Enhancement of topological magnon-driven spin currents through local edge strain in CrI$_3$ nanoribbons

TL;DR

This paper investigates how local edge strain enhances topological magnon-driven spin currents in CrI₃ nanoribbons, revealing strain-induced localization and increased spin transport efficiency.

Contribution

It introduces a first-principles based approach to control topological magnons via edge strain in CrI₃ nanoribbons, combining theoretical modeling and Green's function calculations.

Findings

Edge strain induces localized topological magnons within the gap.

Tensile edge strain increases spin current and decay length.

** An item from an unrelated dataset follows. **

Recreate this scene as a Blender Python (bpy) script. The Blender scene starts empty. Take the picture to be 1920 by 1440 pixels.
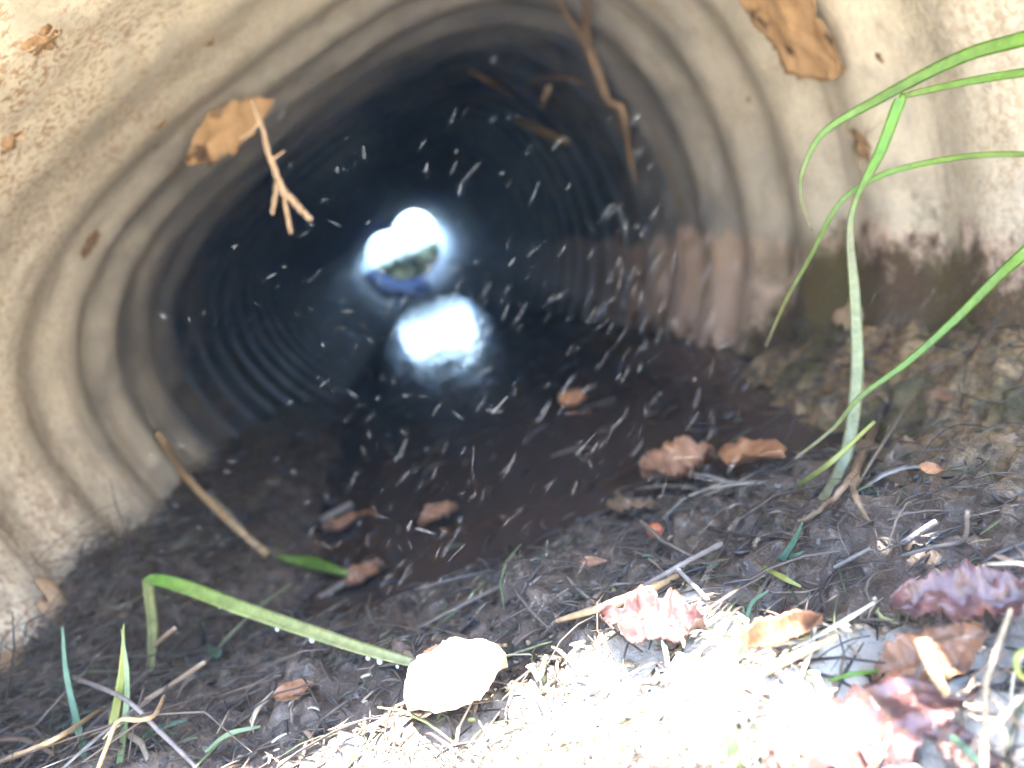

Strain enhances topological magnon transport in CrI₃ nanoribbons.

Abstract

This work describes topological magnon transport in zigzag CrI$_3$ nanoribbons (ZNR) in presence of edge strain. Exchange coupling terms under strain are obtained from first-principles calculations, and the topological properties are introduced \emph{via} second-neighbor Dzyaloshinskii-Moriya interactions. The magnon Hamiltonian is calculated using linear spin-wave theory and the Holstein-Primakoff transformation. Then, we use non-equilibrium Green's function method to calculate the spin-wave-generated currents in ribbons with different edge strain. Our calculations show the formation of strongly localized edge topological magnons within the gap for DMI values slightly higher than the ones reported experimentally and in the presence of a tensile edge strain of the order of 3\%. The magnon-mediated topological spin transport calculations shows an increase of the spin current and characteristic decay length in tensile-strained CrI$_3$ nanoribbons compared with unstrained ones. Our findings demonstrate that straintronics provides a powerful route to harness and control topological magnons in two-dimensional magnetic materials.